Your task is to repeat all of the material exactly.

-- BEGIN DATASET SECTION --

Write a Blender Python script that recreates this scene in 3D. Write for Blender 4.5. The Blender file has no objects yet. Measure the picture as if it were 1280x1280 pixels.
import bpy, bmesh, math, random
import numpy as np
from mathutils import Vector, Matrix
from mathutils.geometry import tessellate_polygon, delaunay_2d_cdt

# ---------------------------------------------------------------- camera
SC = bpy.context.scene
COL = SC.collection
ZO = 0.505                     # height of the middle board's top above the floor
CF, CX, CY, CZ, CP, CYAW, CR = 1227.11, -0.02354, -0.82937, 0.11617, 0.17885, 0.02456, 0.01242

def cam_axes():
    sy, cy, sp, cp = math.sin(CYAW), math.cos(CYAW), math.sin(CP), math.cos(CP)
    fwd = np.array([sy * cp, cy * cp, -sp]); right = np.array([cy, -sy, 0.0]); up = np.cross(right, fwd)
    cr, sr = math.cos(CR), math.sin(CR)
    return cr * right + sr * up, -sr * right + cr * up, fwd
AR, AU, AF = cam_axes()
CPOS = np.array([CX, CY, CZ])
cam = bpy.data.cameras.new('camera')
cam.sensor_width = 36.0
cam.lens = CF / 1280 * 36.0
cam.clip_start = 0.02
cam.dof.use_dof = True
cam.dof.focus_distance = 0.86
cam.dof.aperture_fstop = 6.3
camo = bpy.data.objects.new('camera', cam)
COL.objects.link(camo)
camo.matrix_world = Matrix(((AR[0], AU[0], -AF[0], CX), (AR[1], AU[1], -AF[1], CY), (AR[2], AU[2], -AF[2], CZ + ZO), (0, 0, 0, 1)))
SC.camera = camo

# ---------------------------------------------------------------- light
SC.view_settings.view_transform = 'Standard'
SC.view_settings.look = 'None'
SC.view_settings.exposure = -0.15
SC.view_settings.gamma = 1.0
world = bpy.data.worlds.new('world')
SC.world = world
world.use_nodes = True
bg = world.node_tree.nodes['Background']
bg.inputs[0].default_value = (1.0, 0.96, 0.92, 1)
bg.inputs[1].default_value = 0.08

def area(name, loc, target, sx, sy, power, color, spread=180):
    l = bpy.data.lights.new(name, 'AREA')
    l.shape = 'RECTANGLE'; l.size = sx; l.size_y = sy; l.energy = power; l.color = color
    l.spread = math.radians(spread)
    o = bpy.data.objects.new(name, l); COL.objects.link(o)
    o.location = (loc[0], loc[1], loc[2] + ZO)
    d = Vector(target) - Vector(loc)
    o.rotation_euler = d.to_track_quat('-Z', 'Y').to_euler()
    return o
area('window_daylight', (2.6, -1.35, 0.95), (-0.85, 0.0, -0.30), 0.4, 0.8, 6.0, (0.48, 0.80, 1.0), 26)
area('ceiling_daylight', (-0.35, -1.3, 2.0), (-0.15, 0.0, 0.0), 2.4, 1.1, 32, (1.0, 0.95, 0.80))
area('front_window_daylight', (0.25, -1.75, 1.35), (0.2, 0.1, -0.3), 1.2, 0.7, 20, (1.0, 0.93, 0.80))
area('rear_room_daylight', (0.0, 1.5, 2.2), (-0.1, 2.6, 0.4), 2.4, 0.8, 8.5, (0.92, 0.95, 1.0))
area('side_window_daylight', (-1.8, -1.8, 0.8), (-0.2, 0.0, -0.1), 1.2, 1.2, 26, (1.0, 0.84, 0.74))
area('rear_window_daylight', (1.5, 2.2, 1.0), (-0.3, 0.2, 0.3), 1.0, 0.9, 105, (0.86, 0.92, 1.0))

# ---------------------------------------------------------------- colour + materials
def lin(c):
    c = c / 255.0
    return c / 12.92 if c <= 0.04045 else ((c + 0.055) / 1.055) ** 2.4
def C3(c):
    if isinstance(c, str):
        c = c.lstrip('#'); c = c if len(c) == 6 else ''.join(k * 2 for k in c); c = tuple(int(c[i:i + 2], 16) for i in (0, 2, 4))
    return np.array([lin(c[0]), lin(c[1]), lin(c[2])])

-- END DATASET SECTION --

### ANSWER TO THE PROBLEM
Write a Blender Python script that recreates this scene in 3D. Write for Blender 4.5. The Blender file has no objects yet. Measure the picture as if it were 1280x1280 pixels.
import bpy, bmesh, math, random
import numpy as np
from mathutils import Vector, Matrix
from mathutils.geometry import tessellate_polygon, delaunay_2d_cdt

# ---------------------------------------------------------------- camera
SC = bpy.context.scene
COL = SC.collection
ZO = 0.505                     # height of the middle board's top above the floor
CF, CX, CY, CZ, CP, CYAW, CR = 1227.11, -0.02354, -0.82937, 0.11617, 0.17885, 0.02456, 0.01242

def cam_axes():
    sy, cy, sp, cp = math.sin(CYAW), math.cos(CYAW), math.sin(CP), math.cos(CP)
    fwd = np.array([sy * cp, cy * cp, -sp]); right = np.array([cy, -sy, 0.0]); up = np.cross(right, fwd)
    cr, sr = math.cos(CR), math.sin(CR)
    return cr * right + sr * up, -sr * right + cr * up, fwd
AR, AU, AF = cam_axes()
CPOS = np.array([CX, CY, CZ])
cam = bpy.data.cameras.new('camera')
cam.sensor_width = 36.0
cam.lens = CF / 1280 * 36.0
cam.clip_start = 0.02
cam.dof.use_dof = True
cam.dof.focus_distance = 0.86
cam.dof.aperture_fstop = 6.3
camo = bpy.data.objects.new('camera', cam)
COL.objects.link(camo)
camo.matrix_world = Matrix(((AR[0], AU[0], -AF[0], CX), (AR[1], AU[1], -AF[1], CY), (AR[2], AU[2], -AF[2], CZ + ZO), (0, 0, 0, 1)))
SC.camera = camo

# ---------------------------------------------------------------- light
SC.view_settings.view_transform = 'Standard'
SC.view_settings.look = 'None'
SC.view_settings.exposure = -0.15
SC.view_settings.gamma = 1.0
world = bpy.data.worlds.new('world')
SC.world = world
world.use_nodes = True
bg = world.node_tree.nodes['Background']
bg.inputs[0].default_value = (1.0, 0.96, 0.92, 1)
bg.inputs[1].default_value = 0.08

def area(name, loc, target, sx, sy, power, color, spread=180):
    l = bpy.data.lights.new(name, 'AREA')
    l.shape = 'RECTANGLE'; l.size = sx; l.size_y = sy; l.energy = power; l.color = color
    l.spread = math.radians(spread)
    o = bpy.data.objects.new(name, l); COL.objects.link(o)
    o.location = (loc[0], loc[1], loc[2] + ZO)
    d = Vector(target) - Vector(loc)
    o.rotation_euler = d.to_track_quat('-Z', 'Y').to_euler()
    return o
area('window_daylight', (2.6, -1.35, 0.95), (-0.85, 0.0, -0.30), 0.4, 0.8, 6.0, (0.48, 0.80, 1.0), 26)
area('ceiling_daylight', (-0.35, -1.3, 2.0), (-0.15, 0.0, 0.0), 2.4, 1.1, 32, (1.0, 0.95, 0.80))
area('front_window_daylight', (0.25, -1.75, 1.35), (0.2, 0.1, -0.3), 1.2, 0.7, 20, (1.0, 0.93, 0.80))
area('rear_room_daylight', (0.0, 1.5, 2.2), (-0.1, 2.6, 0.4), 2.4, 0.8, 8.5, (0.92, 0.95, 1.0))
area('side_window_daylight', (-1.8, -1.8, 0.8), (-0.2, 0.0, -0.1), 1.2, 1.2, 26, (1.0, 0.84, 0.74))
area('rear_window_daylight', (1.5, 2.2, 1.0), (-0.3, 0.2, 0.3), 1.0, 0.9, 105, (0.86, 0.92, 1.0))

# ---------------------------------------------------------------- colour + materials
def lin(c):
    c = c / 255.0
    return c / 12.92 if c <= 0.04045 else ((c + 0.055) / 1.055) ** 2.4
def C3(c):
    if isinstance(c, str):
        c = c.lstrip('#'); c = c if len(c) == 6 else ''.join(k * 2 for k in c); c = tuple(int(c[i:i + 2], 16) for i in (0, 2, 4))
    return np.array([lin(c[0]), lin(c[1]), lin(c[2])])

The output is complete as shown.